Revenues for 2006 were forecast to be $310.6 million, which were right in line with projections. However, other networks were taking note of TFC’s success and started to add fashion-related programming to their line-ups, particularly Lifetime and CNN, both of which had higher overall consumer satisfaction ratings than TFC. According to Norm Frazier, TFC’s senior vice-president of advertising sales, these two competing companies were achieving notable ratings with their fashion-specific programming blocks and that TFC might need to drop the advertising unit price by 10% in 2007 unless TFC made some changes to improve its ratings performance.
Dana Wheeler’s Recommendations:
Dana Wheeler, TFC’s senior vice-president of marketing, believed that, in order to hold or increase advertising unit price, TFC needed to attract a critical mass of viewers who were interested in the networks’ content and that was also attractive to advertisers. The key would be to target the right viewers while offering advertisers an attractive mix of viewers when compared with what the competitors were offering. Wheeler also knew that TFC needed to maintain its overall audience ratings with the cable consumers and the cable affiliate distribution network. If too many cable subscribers became disappointed in the network’s changes, it could risk losing support with the cable affiliates. In fact, a recent Alpha research study on customer satisfaction with cable networks revealed that TFC was facing additional competitive challenges from CNN and Lifetime, which scored higher in consumer viewing interest, brand awareness and perceived value. Wheeler determined that TFC needed to introduce new marketing initiatives in order to improve TFC’s ratings in the above-mentioned categories.

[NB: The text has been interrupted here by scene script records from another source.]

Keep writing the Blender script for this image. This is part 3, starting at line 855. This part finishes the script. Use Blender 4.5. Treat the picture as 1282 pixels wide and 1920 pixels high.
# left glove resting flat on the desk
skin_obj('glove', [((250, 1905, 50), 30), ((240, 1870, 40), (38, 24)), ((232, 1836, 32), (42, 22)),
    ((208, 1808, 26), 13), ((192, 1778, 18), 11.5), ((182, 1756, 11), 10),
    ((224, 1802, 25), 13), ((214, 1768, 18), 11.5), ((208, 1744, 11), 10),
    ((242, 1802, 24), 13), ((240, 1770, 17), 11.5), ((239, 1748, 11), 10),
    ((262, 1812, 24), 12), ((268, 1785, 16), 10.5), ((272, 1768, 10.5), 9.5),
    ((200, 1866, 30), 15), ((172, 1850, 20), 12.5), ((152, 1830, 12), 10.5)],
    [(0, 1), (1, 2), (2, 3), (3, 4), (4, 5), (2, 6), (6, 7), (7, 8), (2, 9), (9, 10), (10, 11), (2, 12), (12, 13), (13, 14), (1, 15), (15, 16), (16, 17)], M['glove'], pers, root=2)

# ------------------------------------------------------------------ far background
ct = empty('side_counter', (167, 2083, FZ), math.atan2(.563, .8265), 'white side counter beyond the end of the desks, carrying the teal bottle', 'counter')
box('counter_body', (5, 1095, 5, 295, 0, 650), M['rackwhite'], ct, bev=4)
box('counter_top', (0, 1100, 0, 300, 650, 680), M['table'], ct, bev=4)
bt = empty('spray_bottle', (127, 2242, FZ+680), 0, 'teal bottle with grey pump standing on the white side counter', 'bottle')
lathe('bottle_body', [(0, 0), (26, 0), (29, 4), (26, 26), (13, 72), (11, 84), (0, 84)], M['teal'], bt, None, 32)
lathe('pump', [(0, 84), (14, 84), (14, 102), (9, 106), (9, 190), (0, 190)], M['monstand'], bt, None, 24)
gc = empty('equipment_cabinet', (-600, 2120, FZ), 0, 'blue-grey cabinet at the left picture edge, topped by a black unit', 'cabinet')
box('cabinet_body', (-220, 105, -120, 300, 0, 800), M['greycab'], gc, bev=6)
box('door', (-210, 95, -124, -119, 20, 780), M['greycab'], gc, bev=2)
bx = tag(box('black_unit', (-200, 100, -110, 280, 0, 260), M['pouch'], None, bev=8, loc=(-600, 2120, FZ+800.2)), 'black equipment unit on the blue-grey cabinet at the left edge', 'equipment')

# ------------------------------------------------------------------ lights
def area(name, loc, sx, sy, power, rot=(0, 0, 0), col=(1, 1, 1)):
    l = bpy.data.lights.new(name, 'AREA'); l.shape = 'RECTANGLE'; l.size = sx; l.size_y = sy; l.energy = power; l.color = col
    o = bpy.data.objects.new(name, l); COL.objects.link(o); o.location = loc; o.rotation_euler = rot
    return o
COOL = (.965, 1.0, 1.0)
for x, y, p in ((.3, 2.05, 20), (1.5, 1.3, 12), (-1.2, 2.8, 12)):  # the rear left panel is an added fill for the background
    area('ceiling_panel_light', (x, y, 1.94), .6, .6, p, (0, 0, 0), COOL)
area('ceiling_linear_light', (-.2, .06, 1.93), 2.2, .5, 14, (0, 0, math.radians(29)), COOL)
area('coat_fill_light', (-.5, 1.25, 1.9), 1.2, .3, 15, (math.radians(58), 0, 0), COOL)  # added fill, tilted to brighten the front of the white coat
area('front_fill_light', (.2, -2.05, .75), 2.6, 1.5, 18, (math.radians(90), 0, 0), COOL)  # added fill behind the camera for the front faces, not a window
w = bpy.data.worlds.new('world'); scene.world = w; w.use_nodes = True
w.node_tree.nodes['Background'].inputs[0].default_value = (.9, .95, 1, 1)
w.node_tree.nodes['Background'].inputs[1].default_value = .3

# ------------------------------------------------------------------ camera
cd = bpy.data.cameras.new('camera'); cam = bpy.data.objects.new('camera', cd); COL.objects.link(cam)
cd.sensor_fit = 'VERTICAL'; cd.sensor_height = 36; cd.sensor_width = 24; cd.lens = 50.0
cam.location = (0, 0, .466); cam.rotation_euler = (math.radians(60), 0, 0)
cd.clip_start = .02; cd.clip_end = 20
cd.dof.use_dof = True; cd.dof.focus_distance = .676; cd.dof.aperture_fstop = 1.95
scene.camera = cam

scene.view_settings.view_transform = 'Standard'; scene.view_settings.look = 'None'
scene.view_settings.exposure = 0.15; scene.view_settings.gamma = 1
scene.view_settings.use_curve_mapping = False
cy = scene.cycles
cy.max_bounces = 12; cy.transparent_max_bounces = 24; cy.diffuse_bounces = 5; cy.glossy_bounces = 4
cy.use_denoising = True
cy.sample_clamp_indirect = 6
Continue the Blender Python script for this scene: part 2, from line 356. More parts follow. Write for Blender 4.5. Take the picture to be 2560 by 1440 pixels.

Wheeler’s plan was to create a segmentation strategy and use it as a base to employ every marketing tool- traditional and Internet advertising, public relations and promotions- to reach targeted customers with integrated positioning messages. Since networks were increasingly evaluated on their ability to deliver specific target groups, increasing the ratings in highly valued demographic groups could result in substantial growth in advertising revenues for TFC, which was it primary revenue source. Regarding the second source of revenue, cable affiliate fees, Wheeler believed that TFC had already achieved full cable household market penetration and that there was limited opportunity to raise fees. However, Wheeler felt that it was important to maintain cable viewer’s satisfaction because cable operators and affiliates could threaten to drop unpopular channels. She determined that the two key factors driving revenue growth were increased viewership (ratings) and increased advertising pricing. She believed that the key to increasing advertising revenue was to deliver quality audiences as demanded by advertisers. Her determinations were based on her strong background in marketing for packaged consumer products as well as her broad experience in the advertising industry. By increasing the quality of its audience, advertisers would pay a higher premium for time on TFC.